Like what?
Well, you need to keep up a little better. When Gerry Hunsicker agreed to bow out gracefully, the business side and the baseball side were introduced to each other. Up until that time, Hunsicker made darn sure neither ever met because he wanted nothing to do with decisions made on the field that came from business operations concerns. McLane did not see eye to eye on that and of course Hunsicker was also known for his stand offish, rather caustic treatment of people in the business side. When he left, the walls came down faster than the Berlin Wall. It is also when Bob McLaren left as well to dedicate time to other McLane business interest. In came Pam Gardner, around the very same time Tim Purpura was hired as the new GM. So now the two sides promised to work with each other more to make the whole team operations as symbiotic as possible. Tal Smith had not problem with it either.
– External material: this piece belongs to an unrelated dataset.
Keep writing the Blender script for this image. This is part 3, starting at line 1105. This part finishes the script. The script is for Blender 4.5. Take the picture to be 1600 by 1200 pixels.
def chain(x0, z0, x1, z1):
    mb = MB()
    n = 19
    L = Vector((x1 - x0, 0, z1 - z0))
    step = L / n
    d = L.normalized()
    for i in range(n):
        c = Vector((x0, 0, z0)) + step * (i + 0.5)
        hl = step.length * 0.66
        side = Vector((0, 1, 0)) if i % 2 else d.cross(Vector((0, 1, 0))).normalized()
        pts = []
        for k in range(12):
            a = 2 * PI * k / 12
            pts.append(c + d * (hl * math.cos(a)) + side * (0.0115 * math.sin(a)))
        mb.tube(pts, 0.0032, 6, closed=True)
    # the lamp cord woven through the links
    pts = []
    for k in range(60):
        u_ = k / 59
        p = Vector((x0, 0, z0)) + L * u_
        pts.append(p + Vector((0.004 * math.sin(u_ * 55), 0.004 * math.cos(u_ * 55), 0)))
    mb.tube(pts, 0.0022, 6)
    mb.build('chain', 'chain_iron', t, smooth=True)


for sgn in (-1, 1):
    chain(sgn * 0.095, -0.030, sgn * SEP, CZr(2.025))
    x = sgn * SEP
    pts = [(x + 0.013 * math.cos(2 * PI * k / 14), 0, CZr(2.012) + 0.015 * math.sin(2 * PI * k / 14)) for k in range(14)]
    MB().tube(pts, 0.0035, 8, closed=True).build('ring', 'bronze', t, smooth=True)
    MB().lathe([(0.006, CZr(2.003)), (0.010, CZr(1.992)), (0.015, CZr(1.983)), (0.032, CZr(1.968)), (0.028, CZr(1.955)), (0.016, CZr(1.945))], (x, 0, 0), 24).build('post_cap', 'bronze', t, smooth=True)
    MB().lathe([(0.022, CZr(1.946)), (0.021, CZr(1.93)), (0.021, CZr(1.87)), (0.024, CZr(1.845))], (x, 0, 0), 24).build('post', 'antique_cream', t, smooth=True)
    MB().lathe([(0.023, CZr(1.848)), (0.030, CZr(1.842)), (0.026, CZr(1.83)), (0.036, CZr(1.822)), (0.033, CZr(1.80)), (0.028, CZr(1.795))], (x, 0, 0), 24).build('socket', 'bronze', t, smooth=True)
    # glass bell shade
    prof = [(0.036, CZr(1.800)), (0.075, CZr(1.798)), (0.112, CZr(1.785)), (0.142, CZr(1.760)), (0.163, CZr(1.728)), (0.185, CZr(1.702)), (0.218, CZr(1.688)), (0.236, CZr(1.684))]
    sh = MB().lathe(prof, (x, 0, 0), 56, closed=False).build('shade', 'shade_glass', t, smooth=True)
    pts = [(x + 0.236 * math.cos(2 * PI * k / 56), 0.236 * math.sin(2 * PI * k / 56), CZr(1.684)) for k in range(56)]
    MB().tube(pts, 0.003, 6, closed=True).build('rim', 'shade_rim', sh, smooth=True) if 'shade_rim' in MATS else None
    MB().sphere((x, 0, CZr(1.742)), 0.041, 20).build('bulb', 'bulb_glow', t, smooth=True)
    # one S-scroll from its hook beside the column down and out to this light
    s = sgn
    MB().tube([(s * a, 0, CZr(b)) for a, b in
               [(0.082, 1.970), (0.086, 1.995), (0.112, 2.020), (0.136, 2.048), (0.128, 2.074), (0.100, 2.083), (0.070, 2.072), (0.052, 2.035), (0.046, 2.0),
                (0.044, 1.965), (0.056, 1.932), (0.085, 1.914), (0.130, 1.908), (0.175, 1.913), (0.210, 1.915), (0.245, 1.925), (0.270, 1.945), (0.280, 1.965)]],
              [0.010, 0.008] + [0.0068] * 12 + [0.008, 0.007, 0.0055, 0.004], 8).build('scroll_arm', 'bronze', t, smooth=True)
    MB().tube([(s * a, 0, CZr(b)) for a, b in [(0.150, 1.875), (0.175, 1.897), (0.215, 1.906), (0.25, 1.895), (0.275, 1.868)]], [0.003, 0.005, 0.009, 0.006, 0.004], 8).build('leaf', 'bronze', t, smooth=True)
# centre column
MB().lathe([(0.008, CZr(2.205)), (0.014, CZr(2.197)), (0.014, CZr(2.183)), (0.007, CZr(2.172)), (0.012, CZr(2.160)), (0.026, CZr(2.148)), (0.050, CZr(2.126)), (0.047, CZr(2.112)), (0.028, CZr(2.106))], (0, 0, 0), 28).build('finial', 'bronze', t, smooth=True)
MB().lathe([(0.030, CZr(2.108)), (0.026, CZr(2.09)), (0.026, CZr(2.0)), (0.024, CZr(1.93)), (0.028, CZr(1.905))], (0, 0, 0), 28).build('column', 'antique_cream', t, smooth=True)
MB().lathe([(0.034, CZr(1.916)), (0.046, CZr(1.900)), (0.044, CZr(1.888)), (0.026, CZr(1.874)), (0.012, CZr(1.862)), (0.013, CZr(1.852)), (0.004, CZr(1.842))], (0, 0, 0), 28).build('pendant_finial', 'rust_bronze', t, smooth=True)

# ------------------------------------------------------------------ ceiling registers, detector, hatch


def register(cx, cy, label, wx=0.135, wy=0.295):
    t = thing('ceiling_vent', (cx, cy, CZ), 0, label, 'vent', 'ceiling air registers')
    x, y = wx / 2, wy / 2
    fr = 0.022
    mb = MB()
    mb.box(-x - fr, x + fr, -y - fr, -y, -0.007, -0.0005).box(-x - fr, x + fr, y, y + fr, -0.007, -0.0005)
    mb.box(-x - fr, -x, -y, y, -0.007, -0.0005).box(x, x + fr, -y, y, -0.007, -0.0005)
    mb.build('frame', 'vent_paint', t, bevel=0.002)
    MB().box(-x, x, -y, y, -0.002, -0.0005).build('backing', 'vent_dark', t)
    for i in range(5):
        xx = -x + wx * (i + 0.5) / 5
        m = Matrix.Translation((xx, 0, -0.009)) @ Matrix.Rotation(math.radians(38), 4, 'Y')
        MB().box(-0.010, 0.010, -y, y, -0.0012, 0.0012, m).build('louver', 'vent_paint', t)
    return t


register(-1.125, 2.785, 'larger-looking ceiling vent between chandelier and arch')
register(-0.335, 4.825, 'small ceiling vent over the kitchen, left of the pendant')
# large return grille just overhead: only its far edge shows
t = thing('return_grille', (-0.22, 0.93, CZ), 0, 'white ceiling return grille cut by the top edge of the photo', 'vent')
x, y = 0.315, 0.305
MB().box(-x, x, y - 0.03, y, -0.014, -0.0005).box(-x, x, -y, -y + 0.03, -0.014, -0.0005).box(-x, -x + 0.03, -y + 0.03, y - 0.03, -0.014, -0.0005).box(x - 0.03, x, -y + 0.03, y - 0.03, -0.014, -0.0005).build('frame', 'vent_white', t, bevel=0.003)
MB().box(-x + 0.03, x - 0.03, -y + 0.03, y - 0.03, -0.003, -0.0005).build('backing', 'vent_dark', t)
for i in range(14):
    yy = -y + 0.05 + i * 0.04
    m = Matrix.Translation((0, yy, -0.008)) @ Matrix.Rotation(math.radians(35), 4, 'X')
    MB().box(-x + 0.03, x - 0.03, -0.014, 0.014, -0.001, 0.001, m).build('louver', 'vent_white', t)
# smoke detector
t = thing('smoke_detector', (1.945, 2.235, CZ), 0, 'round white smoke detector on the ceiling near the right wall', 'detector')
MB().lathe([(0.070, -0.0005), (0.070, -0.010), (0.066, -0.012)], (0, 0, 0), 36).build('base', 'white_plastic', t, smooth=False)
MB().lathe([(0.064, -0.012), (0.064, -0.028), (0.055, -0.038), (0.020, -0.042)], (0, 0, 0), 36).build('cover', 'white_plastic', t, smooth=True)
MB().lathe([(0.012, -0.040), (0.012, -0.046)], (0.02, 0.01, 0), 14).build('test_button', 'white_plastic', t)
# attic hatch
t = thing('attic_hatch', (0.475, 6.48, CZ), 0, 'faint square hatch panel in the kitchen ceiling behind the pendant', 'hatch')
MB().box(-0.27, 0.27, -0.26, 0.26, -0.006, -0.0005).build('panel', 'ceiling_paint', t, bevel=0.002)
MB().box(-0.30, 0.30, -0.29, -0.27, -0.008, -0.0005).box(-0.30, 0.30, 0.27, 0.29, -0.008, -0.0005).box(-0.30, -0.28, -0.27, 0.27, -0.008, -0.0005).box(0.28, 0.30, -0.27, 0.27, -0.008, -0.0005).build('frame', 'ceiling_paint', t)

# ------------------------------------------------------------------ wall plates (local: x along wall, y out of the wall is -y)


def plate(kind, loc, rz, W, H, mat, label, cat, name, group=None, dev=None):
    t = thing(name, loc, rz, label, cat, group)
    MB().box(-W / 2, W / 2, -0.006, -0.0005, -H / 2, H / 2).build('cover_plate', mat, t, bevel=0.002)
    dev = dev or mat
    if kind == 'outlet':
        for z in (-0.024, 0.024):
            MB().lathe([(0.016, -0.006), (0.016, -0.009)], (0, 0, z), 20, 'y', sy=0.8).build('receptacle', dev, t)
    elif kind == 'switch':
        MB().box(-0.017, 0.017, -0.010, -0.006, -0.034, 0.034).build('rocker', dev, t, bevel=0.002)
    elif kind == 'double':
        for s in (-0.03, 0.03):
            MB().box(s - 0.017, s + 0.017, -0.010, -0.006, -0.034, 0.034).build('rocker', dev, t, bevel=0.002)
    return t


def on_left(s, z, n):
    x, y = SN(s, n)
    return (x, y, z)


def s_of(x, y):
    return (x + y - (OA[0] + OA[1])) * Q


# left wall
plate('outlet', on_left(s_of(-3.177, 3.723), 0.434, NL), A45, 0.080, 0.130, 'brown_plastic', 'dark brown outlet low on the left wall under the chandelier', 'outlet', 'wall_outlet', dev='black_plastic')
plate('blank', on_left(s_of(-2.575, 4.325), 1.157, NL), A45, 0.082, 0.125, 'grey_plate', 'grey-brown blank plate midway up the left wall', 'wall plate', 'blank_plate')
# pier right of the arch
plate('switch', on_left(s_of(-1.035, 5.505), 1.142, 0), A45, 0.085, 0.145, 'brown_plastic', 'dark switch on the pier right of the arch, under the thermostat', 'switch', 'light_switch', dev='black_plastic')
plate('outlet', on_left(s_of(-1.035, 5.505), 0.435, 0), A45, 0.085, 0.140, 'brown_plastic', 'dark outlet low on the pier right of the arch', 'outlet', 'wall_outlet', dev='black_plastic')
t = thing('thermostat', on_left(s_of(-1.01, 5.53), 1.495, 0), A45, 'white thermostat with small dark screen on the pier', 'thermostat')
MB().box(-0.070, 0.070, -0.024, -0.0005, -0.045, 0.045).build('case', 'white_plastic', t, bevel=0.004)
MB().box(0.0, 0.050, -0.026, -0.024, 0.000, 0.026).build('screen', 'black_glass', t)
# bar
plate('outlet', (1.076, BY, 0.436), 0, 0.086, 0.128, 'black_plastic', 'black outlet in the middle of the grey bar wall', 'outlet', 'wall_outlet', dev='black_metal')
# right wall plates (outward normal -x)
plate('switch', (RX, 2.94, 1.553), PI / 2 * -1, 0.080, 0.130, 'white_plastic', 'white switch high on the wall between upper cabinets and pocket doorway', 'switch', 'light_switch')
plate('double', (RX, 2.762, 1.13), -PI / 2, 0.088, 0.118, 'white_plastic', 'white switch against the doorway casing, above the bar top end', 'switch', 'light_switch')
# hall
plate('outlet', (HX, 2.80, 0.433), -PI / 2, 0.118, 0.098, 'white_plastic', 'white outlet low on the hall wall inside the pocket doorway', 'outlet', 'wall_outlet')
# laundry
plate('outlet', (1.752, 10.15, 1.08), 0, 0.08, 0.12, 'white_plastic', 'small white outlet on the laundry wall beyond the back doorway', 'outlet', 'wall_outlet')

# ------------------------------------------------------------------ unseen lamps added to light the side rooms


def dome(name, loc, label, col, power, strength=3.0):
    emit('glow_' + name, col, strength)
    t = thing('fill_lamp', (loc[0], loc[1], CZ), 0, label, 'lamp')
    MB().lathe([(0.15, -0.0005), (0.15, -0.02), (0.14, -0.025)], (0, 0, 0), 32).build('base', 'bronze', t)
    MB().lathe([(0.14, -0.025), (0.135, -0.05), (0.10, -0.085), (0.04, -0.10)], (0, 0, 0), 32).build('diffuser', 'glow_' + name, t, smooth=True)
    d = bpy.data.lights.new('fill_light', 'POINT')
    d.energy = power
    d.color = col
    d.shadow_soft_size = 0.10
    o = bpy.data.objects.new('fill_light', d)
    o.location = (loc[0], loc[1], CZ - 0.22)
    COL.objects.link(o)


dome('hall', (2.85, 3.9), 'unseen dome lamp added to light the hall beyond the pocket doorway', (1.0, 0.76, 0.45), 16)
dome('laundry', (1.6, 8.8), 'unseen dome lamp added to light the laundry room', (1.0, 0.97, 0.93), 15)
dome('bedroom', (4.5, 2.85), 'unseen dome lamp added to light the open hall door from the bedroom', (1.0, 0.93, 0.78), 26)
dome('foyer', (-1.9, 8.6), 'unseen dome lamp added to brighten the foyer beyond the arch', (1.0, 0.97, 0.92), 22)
So they started to have days when business folks sat in to learn from scouting meetings and so forth. People like Dewey Robsinson, who worked in virtual anonymity in the baseball operations became more visible to business people. Pam was aggressive in trying to be the type of Business Ops VP that worked in this new system. So she had input on how a baseball decision might effect those fans who accosted McLane at the stadium. Her boss was not a sharp man when it came to baseball, but if he could have it explained in a "why this makes sense for business", he could sell it to the fans. So this great experiment started to lean to a situation that started to annoy Tim Purpura and it was not more evident than the day he had to answer for not calling up Hunter Pence as soon as everyone else (re: media and fan influenced) wanted. That was the indicator to many baseball folks looking at the Astros to say that this organization was now run by a huge influence from the business side and they were right to an extent.
It hasn't stopped. Many a baseball person who wants to work for this organization under McLane knew that this was a necessary evil. If you want a laundry list of examples, I cannot provide that for you. Only can tell you what baseball folks have told others and what they've told me.